Dollar-based investors stand to earn about 6% on rupee purchases held through September 2016, the third-highest returns among 22 emerging-market currencies tracked by Bloomberg.
Rajan said recent exchange-rate volatility prompted a more cautious approach. The rupee’s one-month volatility surged to a 15-month high of 9.74% in August as the currency fell 3.5% in the same month. The rupee has declined about 4% this year along with other Asian currencies.
“External corporate borrowing has come down significantly this year,” said Rajan, a former International Monetary Fund chief economist. “And maybe people are now less convinced that borrowing in dollars is a one way bet.” Indian companies had hedged about 39% of their foreign-currency exposure in the year to March 2015, up from 15% in the previous year, central bank deputy governor HR Khan said in August. That rose to nearly 41% in the three months to June.
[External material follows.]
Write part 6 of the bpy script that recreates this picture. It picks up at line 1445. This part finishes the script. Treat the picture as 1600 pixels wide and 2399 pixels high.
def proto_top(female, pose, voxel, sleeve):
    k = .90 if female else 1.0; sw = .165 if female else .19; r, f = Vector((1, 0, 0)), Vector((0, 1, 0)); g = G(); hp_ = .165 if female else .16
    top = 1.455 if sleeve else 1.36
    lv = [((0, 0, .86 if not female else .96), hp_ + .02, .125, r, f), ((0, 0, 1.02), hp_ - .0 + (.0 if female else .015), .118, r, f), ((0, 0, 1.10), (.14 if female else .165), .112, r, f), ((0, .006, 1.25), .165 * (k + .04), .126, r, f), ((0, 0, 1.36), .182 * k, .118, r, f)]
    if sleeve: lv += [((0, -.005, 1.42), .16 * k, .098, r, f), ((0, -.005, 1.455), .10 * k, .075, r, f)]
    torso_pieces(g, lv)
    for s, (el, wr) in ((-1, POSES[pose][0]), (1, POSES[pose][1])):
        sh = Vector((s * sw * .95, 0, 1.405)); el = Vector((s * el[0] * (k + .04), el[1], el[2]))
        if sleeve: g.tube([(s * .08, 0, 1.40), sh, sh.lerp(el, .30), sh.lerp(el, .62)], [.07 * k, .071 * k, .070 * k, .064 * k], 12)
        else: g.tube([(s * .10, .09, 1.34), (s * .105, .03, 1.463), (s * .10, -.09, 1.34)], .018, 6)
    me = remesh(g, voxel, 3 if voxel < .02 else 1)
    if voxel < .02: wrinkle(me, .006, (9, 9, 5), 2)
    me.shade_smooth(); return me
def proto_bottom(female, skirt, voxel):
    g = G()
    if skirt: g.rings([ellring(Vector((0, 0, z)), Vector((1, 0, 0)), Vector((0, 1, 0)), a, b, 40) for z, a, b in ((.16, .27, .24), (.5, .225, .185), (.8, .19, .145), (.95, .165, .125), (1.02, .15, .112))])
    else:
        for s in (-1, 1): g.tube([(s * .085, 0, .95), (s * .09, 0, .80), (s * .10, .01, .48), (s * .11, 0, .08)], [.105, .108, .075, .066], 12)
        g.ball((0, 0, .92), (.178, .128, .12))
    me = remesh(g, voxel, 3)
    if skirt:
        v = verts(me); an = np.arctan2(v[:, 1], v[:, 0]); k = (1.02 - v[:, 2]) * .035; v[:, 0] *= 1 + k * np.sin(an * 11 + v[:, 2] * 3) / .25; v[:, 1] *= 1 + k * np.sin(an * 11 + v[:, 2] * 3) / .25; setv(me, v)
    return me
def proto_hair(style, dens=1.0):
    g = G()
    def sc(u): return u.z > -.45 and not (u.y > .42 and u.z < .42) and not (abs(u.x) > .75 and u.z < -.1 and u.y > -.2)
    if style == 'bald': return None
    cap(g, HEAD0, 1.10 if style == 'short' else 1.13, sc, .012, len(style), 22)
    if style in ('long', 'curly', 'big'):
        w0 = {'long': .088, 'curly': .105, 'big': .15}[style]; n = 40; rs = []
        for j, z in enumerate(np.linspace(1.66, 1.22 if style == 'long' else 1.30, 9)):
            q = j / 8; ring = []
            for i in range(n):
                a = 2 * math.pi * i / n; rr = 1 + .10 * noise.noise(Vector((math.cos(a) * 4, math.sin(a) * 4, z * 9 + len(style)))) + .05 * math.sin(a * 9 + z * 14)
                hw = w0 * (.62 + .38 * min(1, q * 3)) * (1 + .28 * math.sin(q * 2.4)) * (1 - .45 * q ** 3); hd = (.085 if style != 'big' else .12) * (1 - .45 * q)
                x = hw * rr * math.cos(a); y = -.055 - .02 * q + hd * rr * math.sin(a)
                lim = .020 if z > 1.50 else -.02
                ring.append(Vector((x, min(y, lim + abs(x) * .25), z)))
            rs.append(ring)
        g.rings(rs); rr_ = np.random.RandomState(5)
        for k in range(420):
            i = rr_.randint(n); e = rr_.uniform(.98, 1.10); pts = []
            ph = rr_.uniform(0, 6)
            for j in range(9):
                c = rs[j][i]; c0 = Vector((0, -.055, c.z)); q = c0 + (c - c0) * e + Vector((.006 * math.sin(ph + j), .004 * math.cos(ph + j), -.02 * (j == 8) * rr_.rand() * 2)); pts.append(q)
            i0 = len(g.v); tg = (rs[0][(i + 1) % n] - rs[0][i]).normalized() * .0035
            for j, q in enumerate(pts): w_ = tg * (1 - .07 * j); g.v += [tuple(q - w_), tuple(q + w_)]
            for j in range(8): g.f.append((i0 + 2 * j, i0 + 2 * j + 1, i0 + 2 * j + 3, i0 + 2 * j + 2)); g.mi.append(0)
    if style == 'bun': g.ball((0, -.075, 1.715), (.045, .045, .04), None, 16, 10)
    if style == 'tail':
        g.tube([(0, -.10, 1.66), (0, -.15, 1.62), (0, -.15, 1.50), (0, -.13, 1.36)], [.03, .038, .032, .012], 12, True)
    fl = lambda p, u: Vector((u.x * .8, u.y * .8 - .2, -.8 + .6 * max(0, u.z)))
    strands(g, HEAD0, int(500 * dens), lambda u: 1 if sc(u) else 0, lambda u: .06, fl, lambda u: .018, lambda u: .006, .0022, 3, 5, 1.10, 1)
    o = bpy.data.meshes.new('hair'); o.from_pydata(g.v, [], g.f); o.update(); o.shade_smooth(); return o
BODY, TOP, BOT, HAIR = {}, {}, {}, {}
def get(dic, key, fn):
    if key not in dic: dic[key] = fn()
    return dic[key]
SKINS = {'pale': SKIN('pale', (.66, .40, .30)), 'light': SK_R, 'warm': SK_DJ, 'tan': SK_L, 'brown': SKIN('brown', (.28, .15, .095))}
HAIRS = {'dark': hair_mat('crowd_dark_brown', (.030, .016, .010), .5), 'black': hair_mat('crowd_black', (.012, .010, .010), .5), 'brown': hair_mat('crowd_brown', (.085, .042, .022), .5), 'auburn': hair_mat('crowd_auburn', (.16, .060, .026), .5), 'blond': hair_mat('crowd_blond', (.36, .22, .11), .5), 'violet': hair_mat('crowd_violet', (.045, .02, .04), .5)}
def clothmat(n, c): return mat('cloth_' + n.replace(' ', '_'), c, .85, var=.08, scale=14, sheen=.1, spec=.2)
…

“Taking on external debt depends on interest rates, and with the environment hardening overseas while rates come down domestically, I see the appetite diminishing,” said Madan Sabnavis, chief economist at CARE Ratings in Mumbai. He expects the exchange rate to hover in the range of Rs64-66 to the dollar.
Rajan cut interest rates four times this year to 6.75% as falling commodity prices and government measures to tame food costs helped keep inflation in check despite a second straight below-par monsoon.
Consumer price inflation, once base effects are taken out, is about 5% to 5.5% at the moment, below a 6% goal for January 2016, according to Rajan. His attention has now shifted to the 5% target of 2017.
“We think we can reach there with our current monetary stance,” Rajan said. “Of course if there are positive surprises, much lower oil prices or commodity prices, or adverse surprises, we will have to rethink whether our stance is appropriate, but I think right now we’re just right.”